Please output the data below exactly as given, starting at its first line and stopping after the line that contains "M['black'], t, bev=.004)".
— START Dataset section —
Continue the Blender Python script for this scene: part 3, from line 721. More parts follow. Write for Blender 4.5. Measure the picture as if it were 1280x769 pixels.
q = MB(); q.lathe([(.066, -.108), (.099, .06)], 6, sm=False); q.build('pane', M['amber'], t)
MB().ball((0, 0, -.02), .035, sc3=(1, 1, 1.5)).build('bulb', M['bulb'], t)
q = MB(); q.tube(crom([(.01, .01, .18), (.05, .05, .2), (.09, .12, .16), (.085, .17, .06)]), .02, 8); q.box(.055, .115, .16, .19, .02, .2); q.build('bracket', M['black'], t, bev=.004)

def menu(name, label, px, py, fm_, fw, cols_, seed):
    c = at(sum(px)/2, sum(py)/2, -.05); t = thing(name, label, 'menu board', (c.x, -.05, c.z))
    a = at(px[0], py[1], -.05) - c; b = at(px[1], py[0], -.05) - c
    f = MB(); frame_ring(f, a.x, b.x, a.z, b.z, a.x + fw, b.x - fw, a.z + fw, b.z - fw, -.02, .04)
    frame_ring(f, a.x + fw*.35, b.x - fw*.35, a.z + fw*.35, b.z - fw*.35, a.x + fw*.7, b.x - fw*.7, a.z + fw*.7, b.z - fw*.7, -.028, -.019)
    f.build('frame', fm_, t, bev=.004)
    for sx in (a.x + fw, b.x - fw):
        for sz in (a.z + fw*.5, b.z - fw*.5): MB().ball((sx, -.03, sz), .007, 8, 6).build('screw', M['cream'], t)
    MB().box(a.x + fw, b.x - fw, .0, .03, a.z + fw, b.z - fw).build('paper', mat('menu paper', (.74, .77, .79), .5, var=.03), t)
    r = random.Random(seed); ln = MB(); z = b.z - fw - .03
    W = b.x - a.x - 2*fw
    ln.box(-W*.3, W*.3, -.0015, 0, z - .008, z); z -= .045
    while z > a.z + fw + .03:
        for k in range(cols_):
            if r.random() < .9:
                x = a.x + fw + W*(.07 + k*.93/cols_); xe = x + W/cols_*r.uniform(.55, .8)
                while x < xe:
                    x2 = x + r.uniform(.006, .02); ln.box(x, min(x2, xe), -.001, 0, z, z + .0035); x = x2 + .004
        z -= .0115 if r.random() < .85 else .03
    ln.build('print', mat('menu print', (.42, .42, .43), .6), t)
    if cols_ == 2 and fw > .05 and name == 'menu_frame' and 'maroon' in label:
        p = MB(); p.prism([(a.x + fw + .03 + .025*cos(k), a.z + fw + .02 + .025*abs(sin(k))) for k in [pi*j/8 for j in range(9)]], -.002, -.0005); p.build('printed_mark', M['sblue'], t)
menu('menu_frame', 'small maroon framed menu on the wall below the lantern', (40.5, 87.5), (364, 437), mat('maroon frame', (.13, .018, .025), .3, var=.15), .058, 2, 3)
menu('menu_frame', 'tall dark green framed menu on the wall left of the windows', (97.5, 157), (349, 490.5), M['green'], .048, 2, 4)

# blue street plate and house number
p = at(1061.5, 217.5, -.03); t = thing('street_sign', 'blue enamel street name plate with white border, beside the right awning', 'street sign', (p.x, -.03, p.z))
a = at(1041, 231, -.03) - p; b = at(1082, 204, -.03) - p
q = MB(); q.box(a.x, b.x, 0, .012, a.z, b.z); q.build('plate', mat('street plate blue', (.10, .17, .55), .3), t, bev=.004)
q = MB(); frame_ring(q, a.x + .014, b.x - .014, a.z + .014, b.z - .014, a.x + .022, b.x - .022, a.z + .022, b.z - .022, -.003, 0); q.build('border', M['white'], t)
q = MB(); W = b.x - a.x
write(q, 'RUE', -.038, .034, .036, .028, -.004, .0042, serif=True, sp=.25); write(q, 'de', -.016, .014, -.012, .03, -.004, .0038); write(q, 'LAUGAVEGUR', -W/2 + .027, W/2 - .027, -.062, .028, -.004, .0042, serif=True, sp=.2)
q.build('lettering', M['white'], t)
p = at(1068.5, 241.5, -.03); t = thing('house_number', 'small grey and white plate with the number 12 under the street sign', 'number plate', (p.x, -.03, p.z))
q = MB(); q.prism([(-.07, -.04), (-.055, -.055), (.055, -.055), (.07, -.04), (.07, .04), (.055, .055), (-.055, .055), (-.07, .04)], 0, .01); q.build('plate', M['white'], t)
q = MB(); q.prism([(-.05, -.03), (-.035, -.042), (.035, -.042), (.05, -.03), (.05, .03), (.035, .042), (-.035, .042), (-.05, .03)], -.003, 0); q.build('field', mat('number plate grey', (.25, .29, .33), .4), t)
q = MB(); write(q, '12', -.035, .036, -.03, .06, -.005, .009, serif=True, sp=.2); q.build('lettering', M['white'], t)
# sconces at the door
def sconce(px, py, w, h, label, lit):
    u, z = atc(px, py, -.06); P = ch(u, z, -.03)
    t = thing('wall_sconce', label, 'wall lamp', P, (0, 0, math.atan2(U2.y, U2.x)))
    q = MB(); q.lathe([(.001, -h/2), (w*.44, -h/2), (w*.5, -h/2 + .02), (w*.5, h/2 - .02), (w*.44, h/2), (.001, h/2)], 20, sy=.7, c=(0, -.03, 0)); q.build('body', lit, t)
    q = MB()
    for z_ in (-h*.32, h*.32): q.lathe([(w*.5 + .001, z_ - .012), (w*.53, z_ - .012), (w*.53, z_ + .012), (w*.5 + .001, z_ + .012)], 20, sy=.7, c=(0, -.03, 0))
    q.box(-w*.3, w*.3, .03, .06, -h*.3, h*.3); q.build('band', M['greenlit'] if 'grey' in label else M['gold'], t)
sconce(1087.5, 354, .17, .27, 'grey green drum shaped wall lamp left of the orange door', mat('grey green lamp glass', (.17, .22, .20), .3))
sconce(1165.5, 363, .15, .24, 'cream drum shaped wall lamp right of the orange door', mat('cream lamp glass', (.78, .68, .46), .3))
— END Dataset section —
§ Answer in full:
Continue the Blender Python script for this scene: part 3, from line 721. More parts follow. Write for Blender 4.5. Measure the picture as if it were 1280x769 pixels.
q = MB(); q.lathe([(.066, -.108), (.099, .06)], 6, sm=False); q.build('pane', M['amber'], t)
MB().ball((0, 0, -.02), .035, sc3=(1, 1, 1.5)).build('bulb', M['bulb'], t)
q = MB(); q.tube(crom([(.01, .01, .18), (.05, .05, .2), (.09, .12, .16), (.085, .17, .06)]), .02, 8); q.box(.055, .115, .16, .19, .02, .2); q.build('bracket', M['black'], t, bev=.004)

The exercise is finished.